Another tale worth sharing is that of the Richard Haliburton Memorial Tower, home to the school’s administrative offices. The 140-foot tower was built in 1962 in memory of the Memphian-turned-world-renowned travel and adventure writer who was lost at sea in 1939.

“We’re not sure, but we think he might have been one of the inspirations for the Indiana Jones character,” Short speculated.

The college’s origin story actually begins in 1848 in Clarkesville as the Masonic University of Tennessee, after Short said the Masonic Order of Montgomery County decided to build a college.

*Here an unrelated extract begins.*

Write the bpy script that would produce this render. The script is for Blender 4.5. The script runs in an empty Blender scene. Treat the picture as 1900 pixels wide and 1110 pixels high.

Women were allowed to enroll in 1917, and by 1925, then-president Charles Diehl orchestrated the move to the Bluff City.

Clarksville Masonic University of Tennessee
Clarksville Masonic University of Tennessee(Action News 5)

Short said his influence still felt to this day at Rhodes College. There’s even a statue on campus in his honor.

“This man’s thinking and planning is still in effect today. We still have classes where the ratio, at least as students have chosen to major, is one professor to 11 students. It’s a tutorial style. We teach individuals,” he described.

And the college brought more than just classes to what was once dairy farmland. As Short explained while pointing to two rows of statuesque trees, “We brought these oak seedlings, they’re now almost 100 years old. As you can see, they go all the way down to North Parkway. We have been so sentimental about our trees that we often design buildings to go around them.”

By 1945, the college was renamed Southwestern at Memphis. Diehl retired three years later and was succeeded by a man who worked out of the Kennedy Science building.

Former physics professor Peyton Rhodes, the college’s current namesake, served as president from 1949 until 1965.

Charles Diehl
Charles Diehl(Action News 5)

“He retires but remains on campus until 1984. He spent literally his lifetime here,” Short expressed.

During Rhodes’ presidency, the college admitted its first black students and increased enrollment from 600 to 900. Rhodes College now hosts roughly 2,000 students from more than 63 different countries.

“And that learning takes place not only in the classroom but also as they are experiencing life together. Whatever they’re doing together, they learn each other’s cultures and they learn so much that we know that becomes very helpful in their later life,” he added.

The Rhodes aesthetic makes the campus a place like no other. All of the buildings intentionally share the same collegiate gothic style, as mandated by the board of trustees in 1984, which was about the same time the school was renamed Rhodes College and continued to grow from the original five campus buildings.

“We now have over 40 buildings, 18 of which are on the National Register of Historic Places,” Short boasted.

Rhodes College campus
Rhodes College campus(Action News 5)

The Paul Barrett, Jr. Library is the newest — a cathedral-like, state-of-the-art facility built in 2005 thanks to another gift from the Burrow family, who also built the college’s first free-standing library.

The golden stars on the ceiling of a section of the library also tell a story along with the constellation of the lynx which is also the school’s mascot.

“They’re actually in the exact position of the stars and the planets over the college the first day we offered classes, January 1, 1848,” explained Short.

The 175 years of tradition at Rhodes College was founded on stories from the past and focused on leaders of the future.